En fait, dans les sociétés particulières — encore que l’on n’en trouve aucune sans avoir « avec une langue articulée une connaissance plus ou moins distincte de divinité, d’esprits, d’un état futur » , Législation primitive, Discours préliminaire — les termes se sont détournés de leur sens et la tradition orale s’est altérée. Mais Dieu y a pourvu.
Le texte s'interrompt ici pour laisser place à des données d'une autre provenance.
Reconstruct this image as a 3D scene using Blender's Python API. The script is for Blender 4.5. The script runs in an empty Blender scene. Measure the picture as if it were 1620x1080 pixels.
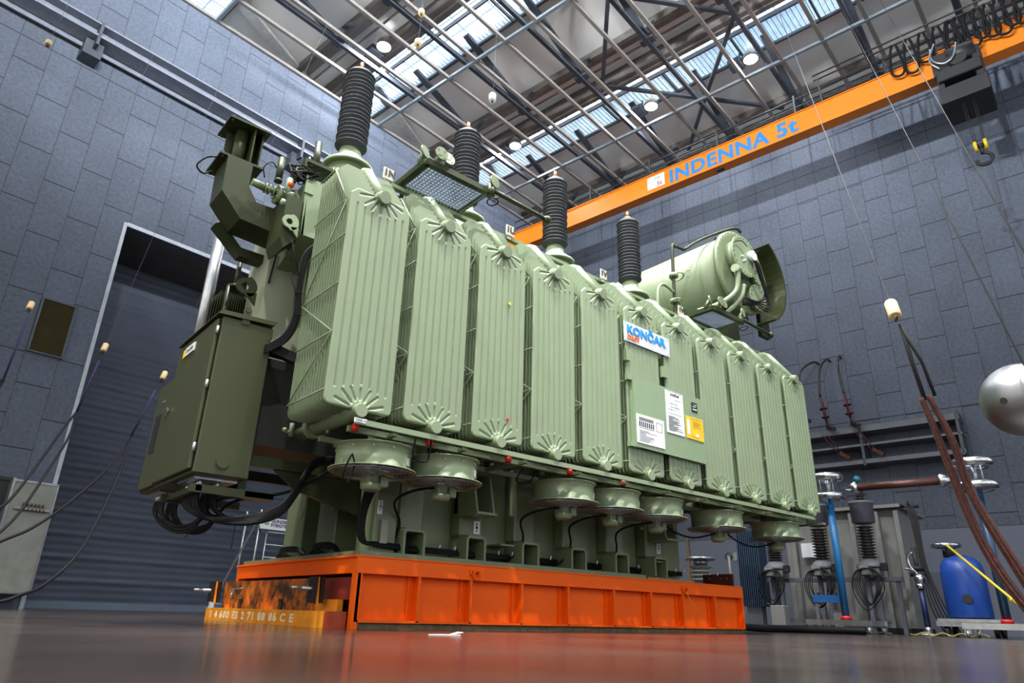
import bpy, bmesh, math, random
from mathutils import Vector, Matrix
random.seed(7)
PI = math.pi
sc = bpy.context.scene
COL = sc.collection

# ------------------------------------------------------------------ camera
cam_d = bpy.data.cameras.new('camera')
cam = bpy.data.objects.new('camera', cam_d)
COL.objects.link(cam)
cam_d.sensor_width = 36
cam_d.lens = 36 * 1083.5 / 1620
cam_d.clip_start = 0.02
YT, PITCH, ROLL = math.radians(50.2), math.radians(21.785), math.radians(1.671)
F = Vector((math.cos(YT), math.sin(YT), 0)); RR = Vector((math.sin(YT), -math.cos(YT), 0)); UU = Vector((0, 0, 1))
fwd = F * math.cos(PITCH) + UU * math.sin(PITCH)
up0 = -F * math.sin(PITCH) + UU * math.cos(PITCH)
cright = RR * math.cos(ROLL) + up0 * math.sin(ROLL)
cup = -RR * math.sin(ROLL) + up0 * math.cos(ROLL)
cam.matrix_world = Matrix(((cright.x, cup.x, -fwd.x, 0), (cright.y, cup.y, -fwd.y, 0), (cright.z, cup.z, -fwd.z, 0.123), (0, 0, 0, 1)))
sc.camera = cam

# ------------------------------------------------------------------ world, exposure
w = bpy.data.worlds.new('sky'); sc.world = w; w.use_nodes = True
w.node_tree.nodes['Background'].inputs[0].default_value = (0.55, 0.72, 1.0, 1)
w.node_tree.nodes['Background'].inputs[1].default_value = 0.5
sc.view_settings.view_transform = 'Standard'
sc.view_settings.look = 'None'
sc.view_settings.gamma = 1.0
sc.view_settings.use_curve_mapping = False
sc.view_settings.exposure = -0.1
sc.cycles.use_denoising = True
sc.cycles.max_bounces = 6
sc.cycles.diffuse_bounces = 3
sc.cycles.glossy_bounces = 3
sc.cycles.transmission_bounces = 3
sc.cycles.caustics_reflective = False
sc.cycles.caustics_refractive = False
sc.cycles.sample_clamp_indirect = 4.0

SKY_PANE = 9.0          # brightness of the roof glazing
ADDED_WIN_GLOW2 = 2.2  # warmer fill glow of the windows added in the near wall
ADDED_WIN_GLOW = 1.7          # fill glow of the added windows behind the camera
ADDED_UP_W = 950.0  # each added uplighter
LAMP_W = 420.0         # each floodlight

RA = math.radians(8.45)  # the hall is turned 8.45 degrees against the transformer
def W(u, v, z):
    return Vector((u * math.cos(RA) - v * math.sin(RA), u * math.sin(RA) + v * math.cos(RA), z))

def area_light(name, loc, target, size, energy, color=(1, 1, 1), size_y=None, parent=None, spread=None):
    d = bpy.data.lights.new(name, 'AREA'); d.energy = energy; d.color = color
    d.size = size
    if size_y: d.shape = 'RECTANGLE'; d.size_y = size_y
    if spread: d.spread = spread
    o = bpy.data.objects.new(name, d); COL.objects.link(o)
    dr = (Vector(target) - Vector(loc)).normalized()
    o.rotation_euler = dr.to_track_quat('-Z', 'Y').to_euler()
    o.location = loc
    return o

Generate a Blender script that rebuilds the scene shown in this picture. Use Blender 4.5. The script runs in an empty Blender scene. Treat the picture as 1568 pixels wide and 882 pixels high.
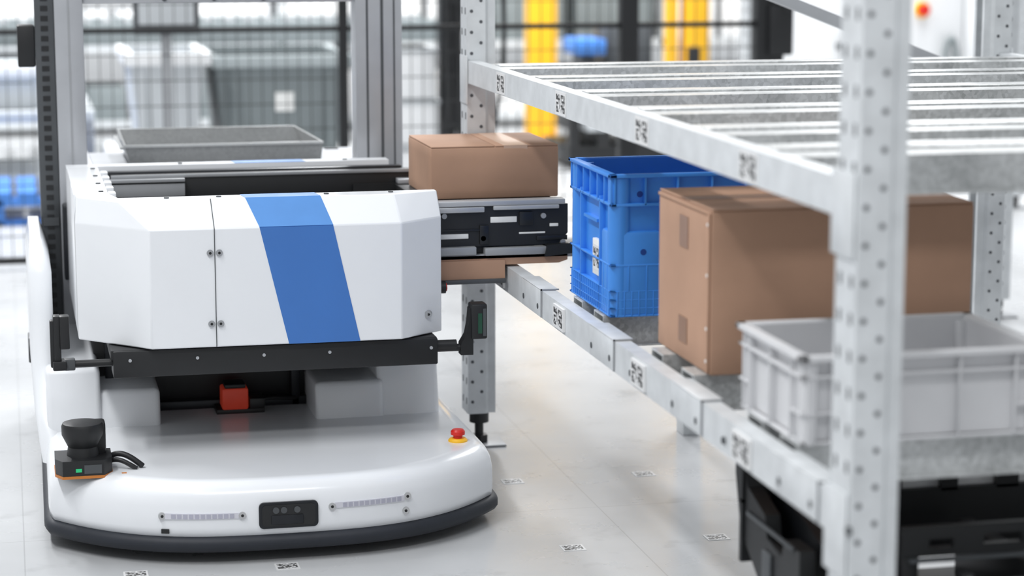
import bpy, bmesh, math, random
from mathutils import Vector, Matrix
random.seed(4)
scene = bpy.context.scene
try:
    scene.view_settings.view_transform = 'Standard'
    scene.view_settings.look = 'None'
except Exception as e:
    print(e)

# ------------------------------------------------------------ materials
def s2l(c):
    return tuple(((v/255)/12.92 if v/255 <= 0.04045 else ((v/255+0.055)/1.055)**2.4) for v in c)
MATS = {}
def mat(name, rgb, rough=0.5, metal=0.0, noise=0.0, nscale=20, coat=0.0, bump=0.0, bscale=60, emit=0.0, detail=4):
    if name in MATS: return MATS[name]
    m = bpy.data.materials.new(name); m.use_nodes = True
    nt = m.node_tree; b = nt.nodes['Principled BSDF']
    col = s2l(rgb)
    b.inputs['Base Color'].default_value = (*col, 1)
    b.inputs['Roughness'].default_value = rough
    b.inputs['Metallic'].default_value = metal
    b.inputs['Coat Weight'].default_value = coat
    b.inputs['Coat Roughness'].default_value = 0.08
    tc = nt.nodes.new('ShaderNodeTexCoord')
    nz = nt.nodes.new('ShaderNodeTexNoise'); nz.inputs['Scale'].default_value = nscale
    nz.inputs['Detail'].default_value = detail
    nt.links.new(tc.outputs['Object'], nz.inputs['Vector'])
    amt = noise if noise > 0 else 0.03
    cr = nt.nodes.new('ShaderNodeValToRGB')
    cr.color_ramp.elements[0].position = 0.3; cr.color_ramp.elements[1].position = 0.7
    cr.color_ramp.elements[0].color = (*[max(0, v*(1-amt)) for v in col], 1)
    cr.color_ramp.elements[1].color = (*[min(1, v*(1+amt)) for v in col], 1)
    nt.links.new(nz.outputs['Fac'], cr.inputs['Fac'])
    nt.links.new(cr.outputs['Color'], b.inputs['Base Color'])
    if bump > 0:
        n2 = nt.nodes.new('ShaderNodeTexNoise'); n2.inputs['Scale'].default_value = bscale
        nt.links.new(tc.outputs['Object'], n2.inputs['Vector'])
        bp = nt.nodes.new('ShaderNodeBump'); bp.inputs['Strength'].default_value = bump
        bp.inputs['Distance'].default_value = 0.01
        nt.links.new(n2.outputs['Fac'], bp.inputs['Height'])
        nt.links.new(bp.outputs['Normal'], b.inputs['Normal'])
    if emit > 0:
        b.inputs['Emission Color'].default_value = (*col, 1)
        b.inputs['Emission Strength'].default_value = emit
    MATS[name] = m
    return m

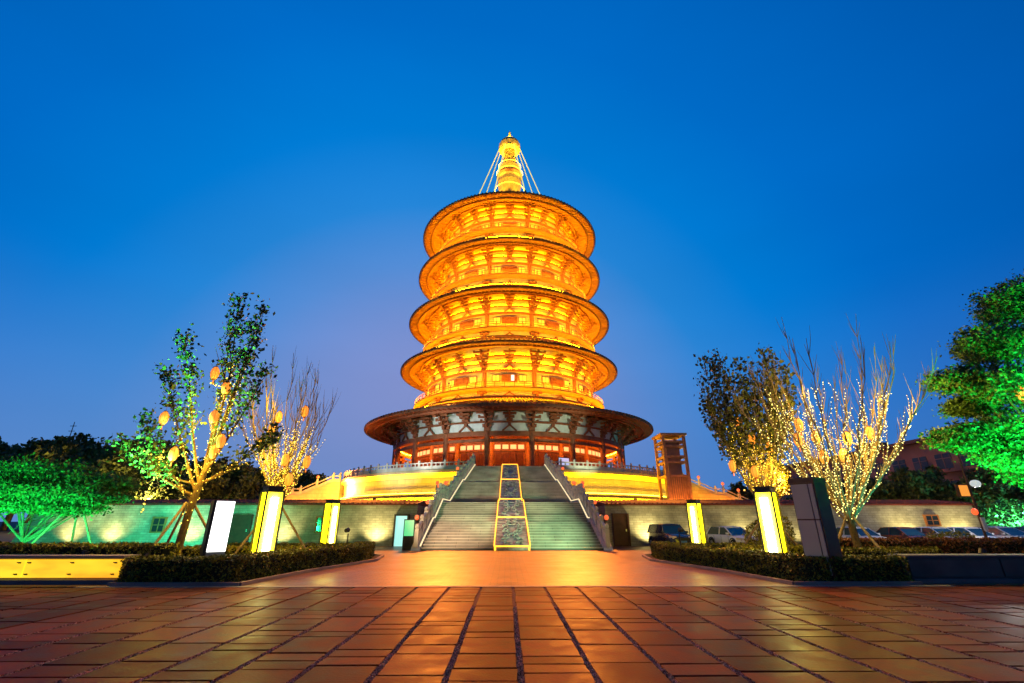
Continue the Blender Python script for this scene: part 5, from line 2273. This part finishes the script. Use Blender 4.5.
    for sg in (-1, 1):
        mb = MB()
        mb.hexa([(1.80, sg * .83 * W - .10, hz), (2.13, sg * .62 * W - .14, hz - .05), (2.13, sg * .62 * W + .14, hz - .05), (1.80, sg * .83 * W + .12, hz), (1.78, sg * .83 * W - .1, hz + .13), (2.08, sg * .62 * W - .14, hz + .09), (2.08, sg * .62 * W + .14, hz + .09), (1.78, sg * .83 * W + .12, hz + .13)])
        mb.build('headlight', M_greygl, t)
        mb = MB()
        mb.box(-2.17, -2.05, sg * .62 * W - .15, sg * .62 * W + .15, belt - .3, belt - .12)
        mb.build('tail_light', mat('tail_red', (.35, .02, .02), .3, .1), t)
        mb = MB()
        mb.box(.78, .98, sg * (W + .02) - .06, sg * (W + .02) + .06, belt + .0, belt + .13)
        mb.build('wing_mirror', paint, t)
    mb = MB()
    mb.box(2.08, 2.215, -.45, .45, hz - .16, hz + .02)
    mb.box(2.08, 2.21, -.6, .6, .26, .38)
    mb.build('grille', M_blackm, t)
    mb = MB()
    mb.box(2.2, 2.235, -.22, .22, hz - .30, hz - .18)
    mb.build('licence_plate', mat('plate_blue', (.05, .15, .5), .4, .05), t)
    for sg in (-1, 1):
        mb = MB()
        for xx in (-.95, .0, .9):
            mb.box(xx - .008, xx + .008, sg * (W + .003) - .006, sg * (W + .003) + .006, .35, belt - .1)
        mb.build('door_seams', M_blackm, t)
    return t


Pdark = mat('paint_dark', (0.03, 0.032, 0.04), .2, .05, 1, spec=.6)
Pred = mat('paint_maroon', (0.16, 0.03, 0.02), .2, .05, 1, spec=.6)
Psil = mat('paint_silver', (0.55, 0.56, 0.58), .25, .04, 1, metal=.3, spec=.5)
Pwh = mat('paint_white', (0.74, 0.75, 0.78), .25, .03, 1, spec=.5)
Pbr = mat('paint_brown', (0.17, 0.055, 0.025), .2, .05, 1, spec=.6)
car('suv', 'dark suv parked alone nearest the stairs in front of the wall', Pdark, 10.5, 33.2, R(-84))
car('hatch', 'white hatchback parked between the two right lantern pillars', Pwh, 14.7, 33.3, R(-82))
car('sedan', 'white sedan parked behind the trunk of the wide bare tree', Pwh, 23.1, 33.2, R(-85))
rowc = [('sedan', Pbr, 'brown sedan, leftmost of the close row at right'), ('sedan', Psil, 'silver sedan, second in the close row at right'), ('sedan', Pwh, 'white sedan in the middle of the close row at right'),
        ('hatch', Psil, 'silver hatchback in the close row, just behind the street lamp'), ('hatch', Pred, 'maroon hatchback at the right end of the close row')]
for k, (kd, pt, lb) in enumerate(rowc):
    car(kd, lb, pt, 26.1 + k * 2.1, 33.1 - k * .12, R(-86 + (k % 3) * 1.5))
for k, (x, y) in enumerate([(-14, 33)]):
    pass

# ================================================================== STREET LAMP with signs
t = thing('street_lamp', 'leaning-looking slim pole with orange box signs and small lamp at right', 'street lamp', (26.7, 28, 0))
mb = MB()
mb.tube([(26.7, 28, 0), (26.7, 28, 3.0), (26.7, 28, 5.4)], [.075, .06, .045], 10)
mb.build('pole', M_brown, t)
mb = MB()
mb.box(25.95, 26.55, 27.9, 28.1, 3.0, 3.7)
mb.build('sign_box', M_brown, t)
mb = MB()
mb.box(26.0, 26.50, 27.87, 27.899, 3.05, 3.65)
mb.build('sign_face', E_orange, t)
mb = MB()
mb.ball((27.15, 28, 3.75), .26, .8, 12, 8)
mb.build('lamp_head', E_cool, t)
lamp('lamp', 'POINT', (27.9, 28.6, 3.4), 700, (1, .88, .80), t, size=.2)
mb = MB()
mb.tube([(26.7, 28, 3.5), (27.0, 28, 3.55), (27.15, 28, 3.6)], .03, 6)
mb.build('lamp_arm', M_brown, t)
mb = MB()
mb.ball((26.45, 27.9, 2.2), .16, 1.2, 10, 7)
mb.build('red_globe', E_red, t)
mb = MB()
mb.box(26.62, 26.8, 27.8, 27.9, 1.2, 1.9)
mb.build('small_sign', M_white, t)

# ================================================================== BACKGROUND BUILDING right
t = thing('apartment_block', 'long unlit pinkish flat-roofed building above the trees at right', 'building', (68, 85, 0))
bx0, bx1, by0, by1, bh = 63.5, 82, 62, 118, 13.0
mb = MB()
mb.box(bx0, bx1, by0, by1, 0, bh)
mb.build('wall', M_bldg, t)
mb = MB()
mb.box(bx0 - .8, bx1 + .8, by0 - .8, by1 + .8, bh, bh + .5)
rf = mb.build('roof_slab', M_bldg2, t)
mb = MB()
mb.box(bx0 + .5, bx0 + 3.5, by0 + 20, by0 + 24, bh + .5, bh + 1.7)
mb.build('roof_hut', M_bldg2, rf)
for lv in range(3):
    z = 1.2 + lv * 3.8
    for k in range(13):
        ya = by0 + 1.2 + k * 4.05
        mb = MB()
        mb.box(bx0 - .06, bx0 + .1, ya, ya + 2.6, z, z + 2.1)
        w_ = mb.build('window', M_bwin, t)
        mb = MB()
        mb.box(bx0 - .12, bx0 - .062, ya + 1.25, ya + 1.35, z, z + 2.1)
        mb.box(bx0 - .12, bx0 - .062, ya, ya + 2.6, z + 1.4, z + 1.48)
        mb.build('frame', M_bldg, w_)
    mb = MB()
    mb.box(bx0 - .9, bx0 - .061, by0, by1, z - .55, z - .30)
    mb.build('balcony_slab', M_bldg, t)
for k in range(5):
    mb = MB()
    mb.box(bx0 + 1 + k * 3.4, bx0 + 3.2 + k * 3.4, by0 - .06, by0 + .1, 8.8, 10.9)
    mb.build('window', M_bwin, t)

# small antenna mast on the left skyline
t = thing('antenna_mast', 'thin antenna mast sticking above the left treeline', 'antenna', (-86, 92, 0))
mb = MB()
mb.tube([(-86, 92, 0), (-86, 92, 20.0)], [.2, .06], 6)
mb.build('mast', M_dark, t)
mb = MB()
for z in (18.2, 19.2):
    mb.bar((-86.6, 92, z), (-85.4, 92, z), .1, .1)
mb.build('crossbars', M_dark, t)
Il a donné à la révélation orale le complément d’une révélation écrite qui la fixe — et cela par la même nécessité qui lui a fait révéler à l’homme le langage : « La nécessité de l'écriture qui fixe et étend la parole est évidente, puisque nulles autres sociétés au monde n’ont retenu toute la loi orale que celles qui ont connu la loi écrite. » Législation primitive, 1. II, c. ii, a. 5. A de nombreux signes nous reconnaissons dans la société judaïque etaujourd’hui dans la société chrétienne, « cette révélation écrite, l'écriture de la loi générale dont tous les autres peuples nous offrent dans leurs lois locales une connaissance imparfaite. » Op. cit., 1. II, c. i, a. 8.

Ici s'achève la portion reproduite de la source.